What follows is a spectacular finale, that utterly hinges, on grand scale, on Mei navigating that great schism between family and friends-that the film manages to do this, and to come up with a visual feast that includes concert, rampaging kaiju-scaled Red Panda, and a wonderfully depicted and emotionally resonant meeting between Mei and her mother, as well as her relatives, and Mei choosing her own path that manages to honour, and honour is undoubtedly the right word, both worlds that she has a foot in. Like Luca and Onward before it, it is a film which meditates upon the very nature of childhood, of family, and manages, out of material that would be staid and played out in another medium into fresh and vibrant new cinema.

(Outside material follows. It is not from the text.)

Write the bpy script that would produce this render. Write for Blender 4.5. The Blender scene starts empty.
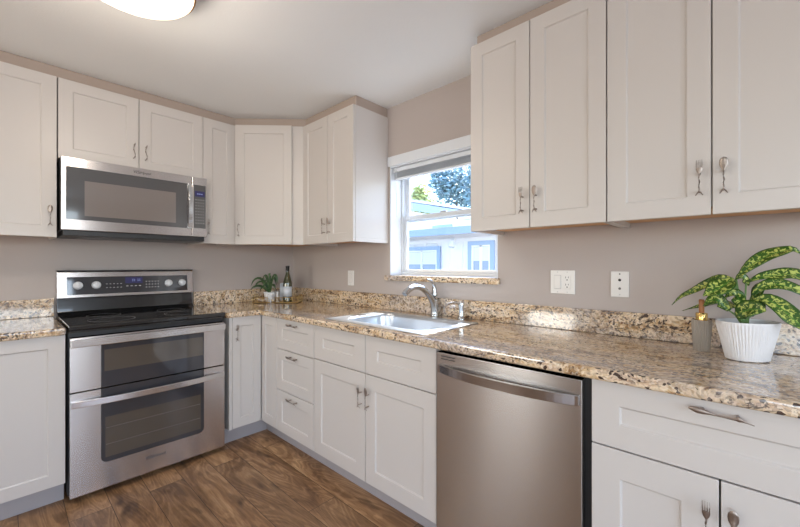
import bpy, bmesh, math, random
from math import sin, cos, pi, radians, sqrt, atan2
from mathutils import Vector, Matrix, noise
random.seed(7)
SC = bpy.context.scene
COL = SC.collection

# ---------------------------------------------------------------- camera
cd = bpy.data.cameras.new('camera'); cam = bpy.data.objects.new('camera', cd); COL.objects.link(cam)
cam.location = (-1.8851, -3.1408, 1.2192)
cam.rotation_euler = (pi/2, 0, -0.8234)
cd.sensor_width = 36; cd.lens = 368.5/800*36; cd.shift_y = 0.00235; cd.clip_start = .05; cd.clip_end = 200
SC.camera = cam

# ---------------------------------------------------------------- light
SC.view_settings.view_transform = 'Standard'; SC.view_settings.look = 'None'
SC.view_settings.gamma = 1; SC.view_settings.use_curve_mapping = False
SC.view_settings.exposure = -0.10
W = bpy.data.worlds.new('World'); SC.world = W; W.use_nodes = True
nt = W.node_tree; bg = nt.nodes['Background']
sky = nt.nodes.new('ShaderNodeTexSky'); sky.sky_type = 'NISHITA'; sky.sun_disc = False
sky.sun_elevation = radians(52); sky.sun_rotation = radians(90); sky.air_density = 1.0; sky.dust_density = 1.5
nt.links.new(sky.outputs[0], bg.inputs[0]); bg.inputs[1].default_value = 1.0

def sun_lamp():
    l = bpy.data.lights.new('sun', 'SUN'); l.energy = 26; l.angle = radians(.8); l.color = (1, .95, .88)
    o = bpy.data.objects.new('sun', l); COL.objects.link(o)
    d = Vector((-1, -0.02, -1.24)); o.rotation_euler = d.to_track_quat('-Z', 'Y').to_euler(); o.location = (6, 0, 8)
sun_lamp()
def area(name, loc, target, sx, sy, power, color):
    l = bpy.data.lights.new(name, 'AREA'); l.shape = 'RECTANGLE'; l.size = sx; l.size_y = sy; l.energy = power; l.color = color
    o = bpy.data.objects.new(name, l); COL.objects.link(o); o.location = loc
    o.rotation_euler = (Vector(target)-Vector(loc)).to_track_quat('-Z', 'Y').to_euler()
    return o
# area lamps added as daylight fill at unseen openings (rear wall, far side wall)
area('rear_window_fill', (-2.3, -6.15, 1.45), (-2.3, 0, 1.35), 2.6, 1.6, 60, (.82, .89, 1))
area('side_window_fill', (-4.85, -.62, 1.40), (0, -.62, 1.3), .80, .80, 30, (1, .90, .76))
area('side_door_fill', (-4.85, -4.2, 1.15), (0, -3.6, 1.3), 1.7, 1.9, 26, (1, .94, .90))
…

For, alongside its peers, in its tale of a young Canadian-Chinese girl finding that adolescence brings more problems than boys, friends, navigating the complex social web of school life, and pleasing her mother, in a charming tale that balances the magical and the every-day, so Pixar have, undeniably, entered a new golden age in their illustrious reign as the best animation studio in America, if not the world itself.